RFID tags, for instance, only need to be held within a certain distance of a "reader" antenna to be read. The tags contain a digital memory chip that has a unique code, much like a bar code. When the tag passes through the electromagnetic zone of a reader antenna, the antenna activates the RFID tag and reads the encoded data, which is then decoded and passed to a host computer. The convenience of not having to physically swipe a card also means that someone with the right equipment and know-how can "read" —and steal—information from a tag that's in the back pocket of someone standing in line.

The unique environment presented by smart tags—they can operate without human intervention and without a physically connected power source—presents unique security concerns, says Fu. Smart tags automatically respond to the device that reads them, so human users don't have the traditional means of giving or denying consent to the reader. This infrastructure of untrusted readers and tags requires an approach that preserves privacy while maintaining the flexibility and convenience that the tags offer.
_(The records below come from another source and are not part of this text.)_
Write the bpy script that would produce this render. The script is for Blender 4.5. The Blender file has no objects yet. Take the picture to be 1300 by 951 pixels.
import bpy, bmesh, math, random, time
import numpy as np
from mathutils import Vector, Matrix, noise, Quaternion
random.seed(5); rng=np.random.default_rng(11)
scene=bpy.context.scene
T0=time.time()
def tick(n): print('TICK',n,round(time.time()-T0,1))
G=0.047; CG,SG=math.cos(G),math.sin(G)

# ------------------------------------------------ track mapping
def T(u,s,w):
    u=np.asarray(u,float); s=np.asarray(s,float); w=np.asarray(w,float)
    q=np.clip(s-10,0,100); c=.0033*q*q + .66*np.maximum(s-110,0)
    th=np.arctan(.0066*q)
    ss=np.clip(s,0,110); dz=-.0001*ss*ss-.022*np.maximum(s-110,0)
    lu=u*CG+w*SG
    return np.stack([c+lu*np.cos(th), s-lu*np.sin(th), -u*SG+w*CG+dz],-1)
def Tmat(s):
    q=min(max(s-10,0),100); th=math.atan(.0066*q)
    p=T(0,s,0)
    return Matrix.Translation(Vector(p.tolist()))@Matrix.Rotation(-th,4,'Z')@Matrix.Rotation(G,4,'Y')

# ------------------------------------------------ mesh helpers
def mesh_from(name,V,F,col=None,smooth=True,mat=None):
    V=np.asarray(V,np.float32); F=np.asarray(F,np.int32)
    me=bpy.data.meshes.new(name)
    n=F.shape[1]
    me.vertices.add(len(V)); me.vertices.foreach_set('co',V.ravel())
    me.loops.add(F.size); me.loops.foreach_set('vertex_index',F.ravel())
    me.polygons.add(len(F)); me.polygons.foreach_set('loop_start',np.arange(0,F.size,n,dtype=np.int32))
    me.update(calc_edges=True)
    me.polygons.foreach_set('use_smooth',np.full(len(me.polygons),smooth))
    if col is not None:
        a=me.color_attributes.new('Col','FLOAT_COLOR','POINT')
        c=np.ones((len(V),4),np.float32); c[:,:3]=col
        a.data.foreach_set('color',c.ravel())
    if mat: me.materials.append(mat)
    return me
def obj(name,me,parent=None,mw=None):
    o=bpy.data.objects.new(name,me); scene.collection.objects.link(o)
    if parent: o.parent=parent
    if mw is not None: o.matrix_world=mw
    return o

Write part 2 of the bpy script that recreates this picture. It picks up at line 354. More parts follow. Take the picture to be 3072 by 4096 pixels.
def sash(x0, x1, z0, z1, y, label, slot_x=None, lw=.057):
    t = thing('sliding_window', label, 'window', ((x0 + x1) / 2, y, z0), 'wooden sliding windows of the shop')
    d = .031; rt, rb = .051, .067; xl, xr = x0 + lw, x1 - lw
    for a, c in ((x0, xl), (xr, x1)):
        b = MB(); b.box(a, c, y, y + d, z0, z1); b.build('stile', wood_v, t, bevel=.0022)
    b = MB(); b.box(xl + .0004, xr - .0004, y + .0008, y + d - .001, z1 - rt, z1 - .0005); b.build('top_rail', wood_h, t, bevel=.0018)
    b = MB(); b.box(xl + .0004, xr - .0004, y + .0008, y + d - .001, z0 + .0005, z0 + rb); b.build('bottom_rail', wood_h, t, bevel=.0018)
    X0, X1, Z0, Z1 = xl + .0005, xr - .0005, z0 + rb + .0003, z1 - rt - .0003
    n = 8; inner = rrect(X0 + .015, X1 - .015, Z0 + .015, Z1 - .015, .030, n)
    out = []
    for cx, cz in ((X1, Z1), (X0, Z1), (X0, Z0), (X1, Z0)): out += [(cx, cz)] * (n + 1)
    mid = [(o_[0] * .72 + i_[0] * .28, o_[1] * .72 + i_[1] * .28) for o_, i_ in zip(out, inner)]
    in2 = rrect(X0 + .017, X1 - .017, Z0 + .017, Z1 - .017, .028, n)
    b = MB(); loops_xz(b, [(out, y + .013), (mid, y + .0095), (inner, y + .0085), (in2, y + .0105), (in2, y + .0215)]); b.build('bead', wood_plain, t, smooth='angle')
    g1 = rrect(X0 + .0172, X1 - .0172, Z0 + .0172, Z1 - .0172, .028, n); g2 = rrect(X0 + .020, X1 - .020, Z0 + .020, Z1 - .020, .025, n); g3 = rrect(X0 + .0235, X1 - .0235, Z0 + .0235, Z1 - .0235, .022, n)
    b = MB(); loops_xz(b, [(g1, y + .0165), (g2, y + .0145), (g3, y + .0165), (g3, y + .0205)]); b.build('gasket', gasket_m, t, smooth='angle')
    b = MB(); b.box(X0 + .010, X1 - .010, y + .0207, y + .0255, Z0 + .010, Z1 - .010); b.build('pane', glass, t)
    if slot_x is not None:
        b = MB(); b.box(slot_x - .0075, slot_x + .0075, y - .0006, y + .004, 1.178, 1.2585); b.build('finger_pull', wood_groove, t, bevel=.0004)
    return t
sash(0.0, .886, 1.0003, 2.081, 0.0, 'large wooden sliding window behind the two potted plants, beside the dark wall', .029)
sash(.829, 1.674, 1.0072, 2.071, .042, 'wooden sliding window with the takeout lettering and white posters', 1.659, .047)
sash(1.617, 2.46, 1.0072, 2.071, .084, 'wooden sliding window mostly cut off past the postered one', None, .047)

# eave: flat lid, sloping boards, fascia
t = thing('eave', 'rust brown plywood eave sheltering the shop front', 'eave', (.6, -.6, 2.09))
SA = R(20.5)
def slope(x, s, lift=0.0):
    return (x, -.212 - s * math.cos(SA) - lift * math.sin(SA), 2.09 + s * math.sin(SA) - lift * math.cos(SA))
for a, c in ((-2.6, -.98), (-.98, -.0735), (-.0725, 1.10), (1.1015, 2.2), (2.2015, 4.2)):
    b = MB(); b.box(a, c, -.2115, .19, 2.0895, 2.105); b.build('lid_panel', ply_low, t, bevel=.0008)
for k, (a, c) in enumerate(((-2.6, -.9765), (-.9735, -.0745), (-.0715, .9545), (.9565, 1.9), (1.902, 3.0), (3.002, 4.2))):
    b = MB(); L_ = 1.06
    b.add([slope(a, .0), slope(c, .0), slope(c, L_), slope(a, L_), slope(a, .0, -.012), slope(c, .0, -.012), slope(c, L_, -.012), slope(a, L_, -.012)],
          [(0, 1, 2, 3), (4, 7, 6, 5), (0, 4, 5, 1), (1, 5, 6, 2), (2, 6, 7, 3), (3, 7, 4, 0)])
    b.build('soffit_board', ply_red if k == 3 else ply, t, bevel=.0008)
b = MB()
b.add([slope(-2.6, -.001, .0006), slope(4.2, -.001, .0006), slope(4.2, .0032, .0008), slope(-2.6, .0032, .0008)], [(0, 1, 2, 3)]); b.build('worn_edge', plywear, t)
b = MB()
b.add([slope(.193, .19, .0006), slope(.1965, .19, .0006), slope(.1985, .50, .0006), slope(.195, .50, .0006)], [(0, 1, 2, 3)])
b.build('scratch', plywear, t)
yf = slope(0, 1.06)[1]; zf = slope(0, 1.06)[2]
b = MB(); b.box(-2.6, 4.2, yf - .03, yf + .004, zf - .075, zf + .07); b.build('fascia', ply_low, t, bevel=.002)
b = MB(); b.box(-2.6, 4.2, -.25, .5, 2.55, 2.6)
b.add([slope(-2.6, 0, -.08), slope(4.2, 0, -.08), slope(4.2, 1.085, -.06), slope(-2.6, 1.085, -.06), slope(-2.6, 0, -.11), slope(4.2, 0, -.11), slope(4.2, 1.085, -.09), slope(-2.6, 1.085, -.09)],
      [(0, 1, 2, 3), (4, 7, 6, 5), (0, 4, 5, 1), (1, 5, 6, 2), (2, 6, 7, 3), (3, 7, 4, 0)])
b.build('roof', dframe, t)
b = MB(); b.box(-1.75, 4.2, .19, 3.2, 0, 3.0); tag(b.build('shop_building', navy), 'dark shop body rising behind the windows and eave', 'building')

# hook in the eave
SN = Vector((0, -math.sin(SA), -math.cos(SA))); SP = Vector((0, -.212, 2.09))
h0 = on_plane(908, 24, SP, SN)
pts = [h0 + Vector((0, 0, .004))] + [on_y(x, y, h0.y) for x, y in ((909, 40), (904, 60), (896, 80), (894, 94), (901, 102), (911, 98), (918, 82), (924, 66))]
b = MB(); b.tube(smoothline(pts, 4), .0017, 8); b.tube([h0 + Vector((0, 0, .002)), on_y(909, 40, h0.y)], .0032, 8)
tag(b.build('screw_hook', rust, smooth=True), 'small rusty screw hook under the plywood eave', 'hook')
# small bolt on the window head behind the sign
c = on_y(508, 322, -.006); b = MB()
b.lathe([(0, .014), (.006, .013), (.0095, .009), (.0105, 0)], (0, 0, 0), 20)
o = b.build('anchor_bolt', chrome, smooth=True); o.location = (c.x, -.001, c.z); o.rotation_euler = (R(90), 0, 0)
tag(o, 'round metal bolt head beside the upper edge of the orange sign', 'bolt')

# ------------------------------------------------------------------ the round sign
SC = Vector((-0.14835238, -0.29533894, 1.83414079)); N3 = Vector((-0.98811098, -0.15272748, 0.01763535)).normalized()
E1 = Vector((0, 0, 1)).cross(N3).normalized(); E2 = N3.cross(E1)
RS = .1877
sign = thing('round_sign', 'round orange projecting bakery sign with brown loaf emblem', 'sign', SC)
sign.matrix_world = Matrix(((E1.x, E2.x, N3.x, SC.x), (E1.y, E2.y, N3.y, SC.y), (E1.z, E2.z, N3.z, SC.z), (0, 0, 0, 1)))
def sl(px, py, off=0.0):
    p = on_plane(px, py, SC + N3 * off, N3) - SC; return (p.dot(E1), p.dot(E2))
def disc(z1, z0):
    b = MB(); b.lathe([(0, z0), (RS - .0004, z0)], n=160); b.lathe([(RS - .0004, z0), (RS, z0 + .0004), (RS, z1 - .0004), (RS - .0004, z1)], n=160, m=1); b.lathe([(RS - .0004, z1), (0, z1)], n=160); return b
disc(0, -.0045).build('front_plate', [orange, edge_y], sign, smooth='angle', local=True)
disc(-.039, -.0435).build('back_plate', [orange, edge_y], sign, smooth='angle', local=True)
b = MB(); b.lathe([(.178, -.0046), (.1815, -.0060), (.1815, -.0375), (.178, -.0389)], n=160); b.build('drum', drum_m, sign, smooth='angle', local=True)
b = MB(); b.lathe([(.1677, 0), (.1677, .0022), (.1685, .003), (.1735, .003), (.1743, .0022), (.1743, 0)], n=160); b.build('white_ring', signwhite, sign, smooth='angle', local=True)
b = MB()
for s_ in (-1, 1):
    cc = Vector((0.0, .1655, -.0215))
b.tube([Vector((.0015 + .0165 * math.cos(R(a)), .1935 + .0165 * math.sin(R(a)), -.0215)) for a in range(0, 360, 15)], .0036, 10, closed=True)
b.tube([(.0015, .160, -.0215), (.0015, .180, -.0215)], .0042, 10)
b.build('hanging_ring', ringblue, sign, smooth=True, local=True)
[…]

The new consortium, dubbed the RFID ConsortiUm for Security and Privacy (RFID-CUSP), takes these operating conditions into account and is designing new cryptographic definitions, algorithms and models that will lay the solid foundation on which secure applications can be built. As part of their project, the researchers are working with the San Francisco Bay Area Rapid Transit District (BART). The project will result in the first completely open, publicly available software for experimenting with RFID security and privacy.

"The research that will come out of RFID-CUSP will be critical to our program's success and will benefit public transportation and its passengers," says William Wong, BART's principal engineer on the smart card program. "It will reduce fare evasion and improve security in the BART system."

While most of the current use for such tags is in isolated independent areas, such as a library desk or transit kiosk, these systems will increasingly become consolidated into a single shared tag, dubbed by some "the fingerprints of the Internet." This means that making it harder to duplicate a tag is paramount, says Fu. "We are addressing security at a holistic level," he says. "This includes looking at strengthening security at the lowest layer—the hardware—and at the levels of protocols and applications."

The devices are inexpensive, lightweight and very useful, says Fu. "Our approach is twofold. We seek to make sure that the privacy of the device bearer isn't compromised. At the same time, we must prevent fraud and abuse of RFID-based systems."